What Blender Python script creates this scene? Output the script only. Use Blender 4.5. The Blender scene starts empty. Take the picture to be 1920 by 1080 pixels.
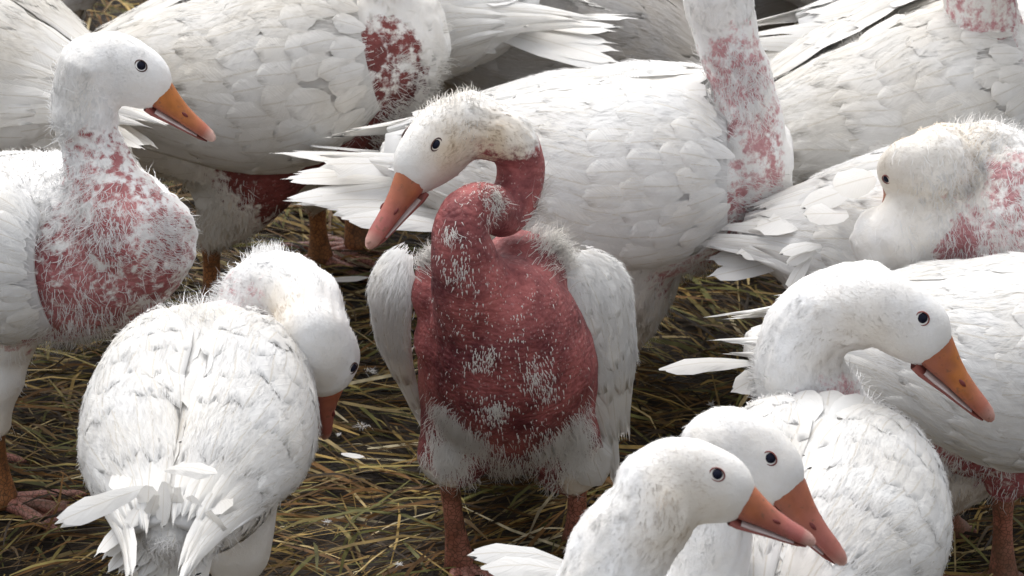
import bpy, math, random
import numpy as np
from mathutils import Vector, Matrix
from mathutils.bvhtree import BVHTree

# ---------------------------------------------------------------- camera, world, sun
S = bpy.context.scene
COL = S.collection
PITCH = math.radians(24)
FPX, D0 = 8500.0, 5.0
FW = np.array([0, math.cos(PITCH), -math.sin(PITCH)])
UP = np.array([0, math.sin(PITCH), math.cos(PITCH)])
RT = np.array([1.0, 0, 0])
CAM = -(FW * D0 - UP * (525 / FPX * D0))
cam = bpy.data.cameras.new('camera')
cam.sensor_width = 36
cam.lens = 36 * FPX / 1920
cam.clip_start, cam.clip_end = 0.1, 500
cam.dof.use_dof = True
cam.dof.focus_distance = 4.8
cam.dof.aperture_fstop = 18
camo = bpy.data.objects.new('camera', cam)
COL.objects.link(camo)
camo.location = CAM
camo.rotation_euler = (math.radians(90) - PITCH, 0, 0)
S.camera = camo

w = bpy.data.worlds.new('World'); S.world = w; w.use_nodes = True
nt = w.node_tree
bg = nt.nodes['Background']
sky = nt.nodes.new('ShaderNodeTexSky'); sky.sky_type = 'NISHITA'; sky.sun_disc = False
SUN_EL, SUN_AZ = 62, -20          # degrees; azimuth measured from +Y towards +X
sky.sun_elevation = math.radians(SUN_EL); sky.sun_rotation = math.radians(SUN_AZ)
sky.air_density = 1.0; sky.dust_density = 4.0; sky.ozone_density = 1.0
hs = nt.nodes.new('ShaderNodeHueSaturation'); hs.inputs['Saturation'].default_value = .2; nt.links.new(sky.outputs[0], hs.inputs['Color']); nt.links.new(hs.outputs[0], bg.inputs[0]); bg.inputs[1].default_value = 0.142
sun = bpy.data.lights.new('sun', 'SUN'); sun.energy = 0.75; sun.angle = math.radians(60); sun.color = (1, 0.97, 0.92)
suno = bpy.data.objects.new('sun', sun); COL.objects.link(suno)
el, az = math.radians(SUN_EL), math.radians(SUN_AZ)
sd = Vector((math.sin(az) * math.cos(el), math.cos(az) * math.cos(el), math.sin(el)))
suno.rotation_euler = sd.to_track_quat('Z', 'Y').to_euler()
S.view_settings.view_transform = 'Standard'; S.view_settings.look = 'None'
S.view_settings.gamma = 1; S.view_settings.exposure = 0.9
S.cycles.max_bounces = 6; S.cycles.transparent_max_bounces = 8

# ---------------------------------------------------------------- helpers
def P(px, py, Y):
    """world point where the sight line through a photo point meets the upright plane at depth Y"""
    d = FW + RT * (px - 960) / FPX + UP * (540 - py) / FPX
    return CAM + d * ((Y - CAM[1]) / d[1])

def nrm(v):
    v = np.asarray(v, float)
    return v / (np.linalg.norm(v, axis=-1, keepdims=True) + 1e-12)

def _h(ix, iy, iz, seed):
    n = (ix * 374761393 + iy * 668265263 + iz * 2147483647 + seed * 1274126177) & 0xffffffff
    n = ((n ^ (n >> 13)) * 1274126177) & 0xffffffff
    return ((n ^ (n >> 16)) & 0xffff) / 65535.0

def vnoise(p, scale, seed=0, octaves=2):
    out = 0; amp = 1; tot = 0
    for o in range(octaves):
        q = p * scale * (2 ** o) + 100.0
        i = np.floor(q).astype(np.int64); f = q - i; f = f * f * (3 - 2 * f)
        r = 0
        for dx in (0, 1):
            for dy in (0, 1):
                for dz in (0, 1):
                    wgt = (f[:, 0] if dx else 1 - f[:, 0]) * (f[:, 1] if dy else 1 - f[:, 1]) * (f[:, 2] if dz else 1 - f[:, 2])
                    r = r + wgt * _h(i[:, 0] + dx, i[:, 1] + dy, i[:, 2] + dz, seed + o * 17)
        out = out + amp * r; tot += amp; amp *= 0.5
    return out / tot

def mesh_np(name, verts, faces, mat=None, smooth=True, uv=None, normals=None, attrs=None, colors=None):
    """faces: (n,k) array or list of arrays of differing k"""
    if isinstance(faces, np.ndarray): faces = [faces]
    me = bpy.data.meshes.new(name)
    verts = np.asarray(verts, np.float32)
    me.vertices.add(len(verts)); me.vertices.foreach_set('co', verts.ravel())
    loops = np.concatenate([f.ravel() for f in faces]).astype(np.int32)
    sizes = np.concatenate([np.full(len(f), f.shape[1]) for f in faces]).astype(np.int32)
    starts = np.concatenate([[0], np.cumsum(sizes)[:-1]]).astype(np.int32)
    me.loops.add(len(loops)); me.loops.foreach_set('vertex_index', loops)
    me.polygons.add(len(sizes)); me.polygons.foreach_set('loop_start', starts)
    me.update(calc_edges=True)
    me.polygons.foreach_set('use_smooth', np.full(len(sizes), smooth))
    if uv is not None:
        l = me.uv_layers.new(name='UVMap'); l.data.foreach_set('uv', np.asarray(uv, np.float32)[loops].ravel())
    for k, a in (attrs or {}).items():
        at = me.attributes.new(k, 'FLOAT', 'POINT'); at.data.foreach_set('value', np.asarray(a, np.float32))
    if colors is not None:
        at = me.color_attributes.new('Col', 'FLOAT_COLOR', 'POINT')
        c = np.ones((len(verts), 4), np.float32); c[:, :3] = colors
        at.data.foreach_set('color', c.ravel())
    if mat: me.materials.append(mat)
    me.validate()
    if normals is not None:
        me.normals_split_custom_set_from_vertices(nrm(normals).astype(np.float32))
    return me

def link(name, me, parent=None, kind=None):
    o = bpy.data.objects.new(name, me); COL.objects.link(o)
    if parent: o.parent = parent
    if kind: o['kind'] = kind
    return o

def catmull(pts, n):
    pts = np.asarray(pts, float)
    e = np.vstack([2 * pts[0] - pts[1], pts, 2 * pts[-1] - pts[-2]])
    out = []
    for i in range(len(pts) - 1):
        a, b, c, d = e[i:i + 4]
        for t in np.linspace(0, 1, n, endpoint=False):
            out.append(0.5 * (2 * b + (c - a) * t + (2 * a - 5 * b + 4 * c - d) * t * t + (3 * b - a - 3 * c + d) * t ** 3))
    out.append(pts[-1])
    return np.array(out)

def loft(cent, ra, rb, side, up, seg=20, cap=True):
    """closed tube: rings cent + side*ra*cos + up*rb*sin; side/up per ring"""
    cent = np.asarray(cent, float); n = len(cent)
    ang = np.linspace(0, 2 * math.pi, seg, endpoint=False)
    V = cent[:, None] + side[:, None] * (ra[:, None] * np.cos(ang))[..., None] + up[:, None] * (rb[:, None] * np.sin(ang))[..., None]
    V = V.reshape(-1, 3)
    i = np.arange(n - 1)[:, None] * seg; j = np.arange(seg)[None]; k = (j + 1) % seg
    F = np.stack([i + j, i + k, i + seg + k, i + seg + j], -1).reshape(-1, 4)
    V = np.vstack([V, cent[0], cent[-1]])
    c0, c1 = len(V) - 2, len(V) - 1
    T = np.vstack([np.stack([np.full(seg, c0), k[0], j[0]], -1), np.stack([np.full(seg, c1), (n - 1) * seg + j[0], (n - 1) * seg + k[0]], -1)])
    return V, F, T

def tube(pts, rad, seg=14, flat=1.0):
    """round tube along points with end domes"""
    pts = np.asarray(pts, float); rad = np.asarray(rad, float)
    t = nrm(np.gradient(pts, axis=0))
    p0, p1 = pts[0] - t[0] * rad[0] * .6, pts[-1] + t[-1] * rad[-1] * .6
    pts = np.vstack([p0, pts[0] - t[0] * rad[0] * .35, pts, pts[-1] + t[-1] * rad[-1] * .35, p1])
    rad = np.concatenate([[rad[0] * .4, rad[0] * .8], rad, [rad[-1] * .8, rad[-1] * .4]])
    t = nrm(np.gradient(pts, axis=0))
    up = np.array([0.13, 0.2, 1.0]); side = []; ups = []
    s = np.cross(t[0], up); s = s / np.linalg.norm(s)
    for k in range(len(pts)):
        s = s - t[k] * np.dot(s, t[k]); s = s / (np.linalg.norm(s) + 1e-9)
        side.append(s); ups.append(np.cross(s, t[k]))
    return loft(pts, rad, rad * flat, np.array(side), np.array(ups), seg)

def join(parts):
    V, F, T = [], [], []; o = 0
    for v, f, t in parts:
        V.append(v); F.append(f + o); T.append(t + o); o += len(v)
    return np.vstack(V), [np.vstack(F), np.vstack(T)]

# ---------------------------------------------------------------- materials
def mat_new(name):
    m = bpy.data.materials.new(name); m.use_nodes = True
    nt = m.node_tree; b = nt.nodes['Principled BSDF']
    return m, nt, b, nt.nodes['Material Output']

def N(nt, typ, **kw):
    n = nt.nodes.new(typ)
    for k, v in kw.items():
        if k in n.inputs: n.inputs[k].default_value = v
        else: setattr(n, k, v)
    return n

def mixrgb(nt, fac, a, b, blend='MIX'):
    n = nt.nodes.new('ShaderNodeMix'); n.data_type = 'RGBA'; n.blend_type = blend
    for i, v in ((0, fac), (6, a), (7, b)):
        if isinstance(v, bpy.types.NodeSocket): nt.links.new(v, n.inputs[i])
        elif i == 0: n.inputs[0].default_value = v
        else: n.inputs[i].default_value = (*v, 1)
    return n.outputs[2]

def ramp(nt, src, stops):
    r = nt.nodes.new('ShaderNodeValToRGB'); nt.links.new(src, r.inputs[0])
    e = r.color_ramp.elements
    while len(e) < len(stops): e.new(0.5)
    for k, (p, c) in enumerate(stops):
        e[k].position = p; e[k].color = (*c, 1) if len(c) == 3 else c
    return r.outputs[0]

def feather_material(name, base, cream, amount, barbs=True, trans=0.22):
    m, nt, b, out = mat_new(name)
    tc = N(nt, 'ShaderNodeTexCoord'); geo = N(nt, 'ShaderNodeNewGeometry'); oi = N(nt, 'ShaderNodeObjectInfo')
    n1 = N(nt, 'ShaderNodeTexNoise', Scale=13.0, Detail=5.0); nt.links.new(geo.outputs['Position'], n1.inputs['Vector'])
    f = ramp(nt, n1.outputs['Fac'], [(0.42, (0, 0, 0)), (0.72, (amount,) * 3)])
    c = mixrgb(nt, f, base, cream)
    rr = N(nt, 'ShaderNodeMath', operation='MULTIPLY'); nt.links.new(oi.outputs['Random'], rr.inputs[0]); rr.inputs[1].default_value = amount * 0.55
    c = mixrgb(nt, rr.outputs[0], c, cream)
    if not barbs:
        d1 = N(nt, 'ShaderNodeAttribute', attribute_name='dirt'); c = mixrgb(nt, d1.outputs['Fac'], c, (.50, .38, .24))
        d2 = N(nt, 'ShaderNodeAttribute', attribute_name='pink'); c = mixrgb(nt, d2.outputs['Fac'], c, (.66, .42, .42))
    if barbs:
        uv = N(nt, 'ShaderNodeSeparateXYZ'); nt.links.new(tc.outputs['UV'], uv.inputs[0])
        a = N(nt, 'ShaderNodeMath', operation='SUBTRACT'); nt.links.new(uv.outputs[1], a.inputs[0]); a.inputs[1].default_value = .5
        ab = N(nt, 'ShaderNodeMath', operation='ABSOLUTE'); nt.links.new(a.outputs[0], ab.inputs[0])
        ra = ramp(nt, ab.outputs[0], [(0.012, (0.55,) * 3), (0.035, (0,) * 3)])
        c = mixrgb(nt, ra, c, tuple(x * .82 for x in cream))
        # barbs: lines running obliquely off the shaft
        ms = N(nt, 'ShaderNodeMath', operation='MULTIPLY_ADD'); nt.links.new(ab.outputs[0], ms.inputs[0]); ms.inputs[1].default_value = -.7; nt.links.new(uv.outputs[0], ms.inputs[2])
        mm = N(nt, 'ShaderNodeMath', operation='MULTIPLY'); nt.links.new(ms.outputs[0], mm.inputs[0]); mm.inputs[1].default_value = 34
        nn = N(nt, 'ShaderNodeTexNoise', Scale=1.0, Detail=3.0); cx = N(nt, 'ShaderNodeCombineXYZ')
        nt.links.new(mm.outputs[0], cx.inputs[0]); nt.links.new(ab.outputs[0], cx.inputs[1]); nt.links.new(oi.outputs['Random'], cx.inputs[2])
        nt.links.new(cx.outputs[0], nn.inputs['Vector'])
        bp = N(nt, 'ShaderNodeBump', Strength=.35, Distance=.0015); nt.links.new(nn.outputs['Fac'], bp.inputs['Height'])
        nt.links.new(bp.outputs[0], b.inputs['Normal'])
    nt.links.new(c, b.inputs['Base Color'])
    b.inputs['Roughness'].default_value = .72; b.inputs['Specular IOR Level'].default_value = .2
    tr = N(nt, 'ShaderNodeBsdfTranslucent'); nt.links.new(c, tr.inputs[0])
    mx = N(nt, 'ShaderNodeMixShader'); mx.inputs[0].default_value = trans
    nt.links.new(b.outputs[0], mx.inputs[1]); nt.links.new(tr.outputs[0], mx.inputs[2]); nt.links.new(mx.outputs[0], out.inputs[0])
    return m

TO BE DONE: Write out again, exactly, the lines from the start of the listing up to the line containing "S.camera = camo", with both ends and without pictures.

REPLY TO THE TASK:
What Blender Python script creates this scene? Output the script only. Use Blender 4.5. The Blender scene starts empty. Take the picture to be 1920 by 1080 pixels.
import bpy, math, random
import numpy as np
from mathutils import Vector, Matrix
from mathutils.bvhtree import BVHTree

# ---------------------------------------------------------------- camera, world, sun
S = bpy.context.scene
COL = S.collection
PITCH = math.radians(24)
FPX, D0 = 8500.0, 5.0
FW = np.array([0, math.cos(PITCH), -math.sin(PITCH)])
UP = np.array([0, math.sin(PITCH), math.cos(PITCH)])
RT = np.array([1.0, 0, 0])
CAM = -(FW * D0 - UP * (525 / FPX * D0))
cam = bpy.data.cameras.new('camera')
cam.sensor_width = 36
cam.lens = 36 * FPX / 1920
cam.clip_start, cam.clip_end = 0.1, 500
cam.dof.use_dof = True
cam.dof.focus_distance = 4.8
cam.dof.aperture_fstop = 18
camo = bpy.data.objects.new('camera', cam)
COL.objects.link(camo)
camo.location = CAM
camo.rotation_euler = (math.radians(90) - PITCH, 0, 0)
S.camera = camo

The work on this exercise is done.